Hagi, kaoslardan iyi faydalanan bir teknik adam. 6 yıl önce de ilk kez göreve geldiğinde 3 futbolcuyu affetmişti. Bu kez Elano ve Cana'yı kazanmayı başardı. Defansın önündeki üçlü Alex ve arkadaki Emre'ye çok sert geldi. Bir tarafta Cana diğer tarafta Mehmet Topuz oyunu tek taraflı oynadığından işi kanatlar çözecekti. Caner ve Stoch, Sabri ve Elano ikilisi karşısında yenik düştüler. Diğer kanatta Misimovic ve Hakan Balta ortaklığının, Gökhan Gönül&Dia karşısında en azından nakavt olmaması oyunu dengede tuttu. Hagi'nin, Neill&Niang analizi de iyiydi. Niang oyuna derinlik kazandırmak için geriye geldiğinde Neill her pozisyonda basıp döndürmemeye çalıştı. Stoperin orta sahaya taşındığı oyunda Niang'ın boşalttığı alanlara sızamamak ise Fenerbahçe orta sahasının zaafı olarak yazıldı. Pino için ağır ifadeler yazmıştım. Sakatlıklar yüzünden forvetsiz kalan Galatasaray'da forma şansı bulmuş olabilir. Bugün iyi de top tuttu, rakibi de yordu, şut da denedi ancak Baros ve Arda'nın dönüşü sonrasında sağ tarafı büyük ihtimalle yer bulamayacak. Galatasaray, Elano'lu orta saha ile oynayacak.

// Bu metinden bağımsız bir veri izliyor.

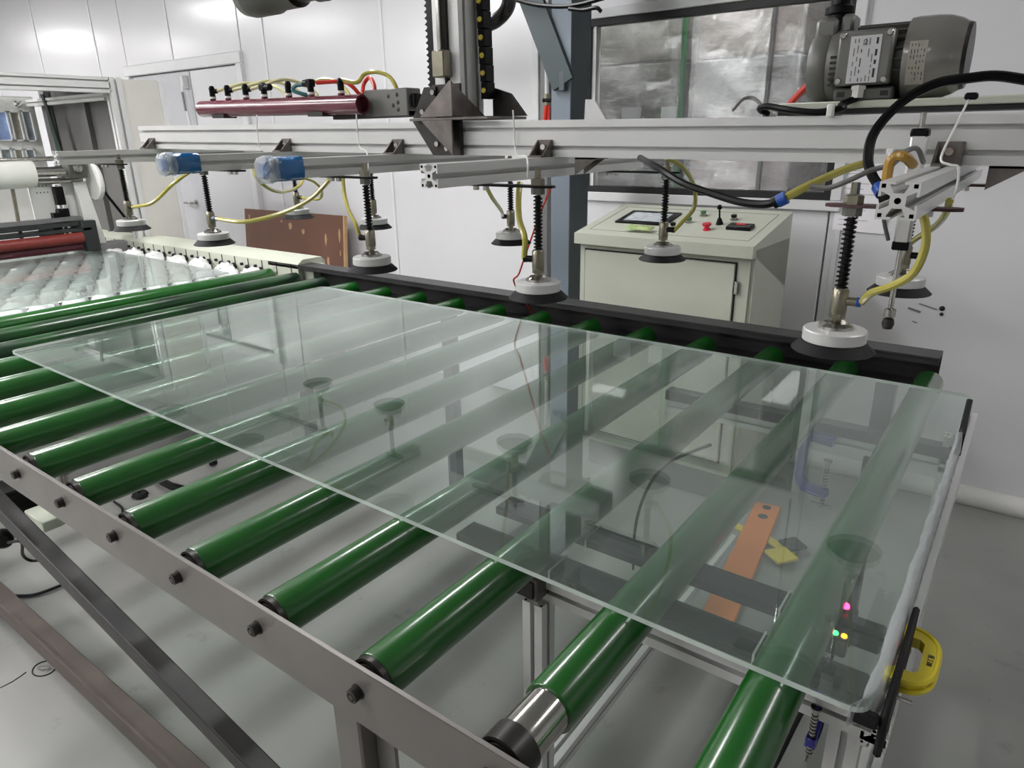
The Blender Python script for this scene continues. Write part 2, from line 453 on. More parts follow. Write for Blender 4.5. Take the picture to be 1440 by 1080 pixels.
# ------------------------------------------------------------------ the room
WY = 2.88
RX0, RX1, RY0 = -11.0, 6.5, -5.5
struct(MB().bb(RX0, RX1, RY0, 6.6, -0.1, 0.0, floor_m).build('floor'), 'grey epoxy floor with stains and scuffs', 'floor')
struct(MB().bb(RX0, RX1, RY0, 6.6, CEIL + 0.02, CEIL + 0.12, ceil_m).build('ceiling'), 'white hall ceiling above the gantry', 'ceiling')

wb = empty('wall_back', (0, WY, 0))
struct(wb, 'glossy white panelled wall behind the roller conveyor', 'wall')
# window and door openings: x0, x1, z0, z1
WIN = (1.185, 2.415, 1.235, 2.045)
DOOR = (-3.36, -1.70, 0.0, 2.06)
def wall_piece(x0, x1, z0, z1):
    g = 0.004
    o = MB().bb(x0 + g, x1 - g, 0.0, 0.06, z0 + g, z1 - g, wall_m, bev=0.004).build('panel', wb)
    return o
seams = [-11.0, -9.5, -8.4, -7.3, -6.2, -5.0, -3.85, -2.62, -1.42, -0.25, 0.905, 2.46, 3.6, 4.8, 6.5]
for a, b in zip(seams[:-1], seams[1:]):
    for (x0, x1, z0, z1) in (WIN, DOOR):
        if a < x1 and b > x0:
            xs = sorted({a, max(a, x0), min(b, x1), b})
            for p, q in zip(xs[:-1], xs[1:]):
                if q - p < 0.02: continue
                if p >= x0 - 1e-6 and q <= x1 + 1e-6:
                    if z0 > 0: wall_piece(p, q, 0.0, z0)
                    wall_piece(p, q, z1, CEIL + .02)
                else:
                    wall_piece(p, q, 0.0, CEIL + .02)
            break
    else:
        wall_piece(a, b, 0.0, CEIL + .02)
for a in seams[1:-1]:      # slim joint strips over the seams
    if WIN[0] < a < WIN[1] or DOOR[0] < a < DOOR[1]:
        MB().bb(a - .012, a + .012, -0.006, 0.0, (2.12 if a < 0 else 2.1), CEIL + .02, trim_m, bev=.002).build('joint_strip', wb)
    else:
        MB().bb(a - .012, a + .012, -0.006, 0.0, 0.1, CEIL + .02, trim_m, bev=.002).build('joint_strip', wb)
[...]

İkinci yarıda Hagi'nin değişiklikleri 5 yıl önceki kupa finalini hatırlattı. Orada Ribery ve Necati'yi
oyundan aldığında F.Bahçe dalga dalga geliyordu ancak takımı da 2 farklı öndeydi. Skoru tutmak ona kupayı getirecekti. Burada çam ağacı dizilişini Pino haricinde budamaya başladı. Takımın oyun boyu da kısaldı böylece. İşte o dakikalarda Aykut Kocaman'dan karşı hamle gecikti. Dia'nın sakatlığı olmasa Kazım girer miydi? İki kanat da işlemezken, ikinci yarıya en azından bir değişiklikle başlayabilirdi Kocaman. İlk yarıda pozisyon bulamayan Fenerbahçe, ikinci 45'te Niang, Alex ve Semih ile sadece 3 pozisyon yakalayabildi. Bu maç boyunca Pino'nun yakaladığı net pozisyonlara eşit.

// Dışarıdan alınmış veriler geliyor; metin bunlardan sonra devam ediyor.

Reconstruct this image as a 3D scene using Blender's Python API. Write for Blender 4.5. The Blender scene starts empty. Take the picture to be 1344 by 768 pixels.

Hakem Bülent Yıldırım, sertliğe izin verdi, Neill ikinci sarı karttan atılabilirdi. Keza sarı kartı olan ve hakeme fazlasıyla itiraz eden Lugano da... Yıldırım eksiltmemeyi tercih etti o pozisyonda.

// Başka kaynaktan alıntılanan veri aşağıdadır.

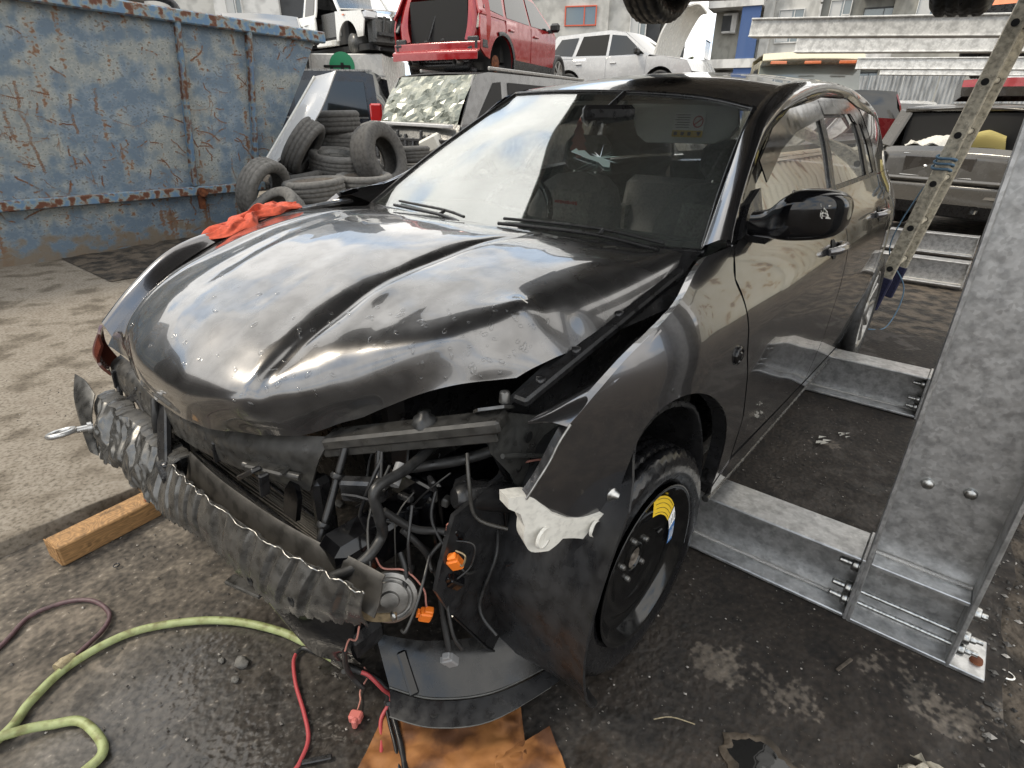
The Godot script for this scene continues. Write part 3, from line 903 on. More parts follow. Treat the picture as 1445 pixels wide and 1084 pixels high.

Kadıköy'de taraftar profili uzun yıllar önce değişti ama en azından derbiler de çok daha farklı bir atmosfer olurdu. Bu kez o baskının olmadığını söyleyebilirim. Galatasaray, derbilerde son 28 Kadıköy deplasmanında kalesinde gol görmüştü. Bu kez yememeyi başardılar. Zaten bu oyunun amacı da buydu: "Önce yeme, yakalarsan da at." Önce Pino sonra Emre Çolak ile son dakikalarda yakaladıkları iki pozisyondan birini gole çevirseler 3 puanla da dönebilirlerdi. Hagi büyük ihtimalle devre arasında bir santrfor alacaktır. Fenerbahçe de kaybedilen Kayseri, Trabzon ve berabere biten iki derbinin ardından haftaya Bursa deplasmanı varken Niang gibi kaliteli bir santrfora daha çok top atabilmenin yolunu bulmalı.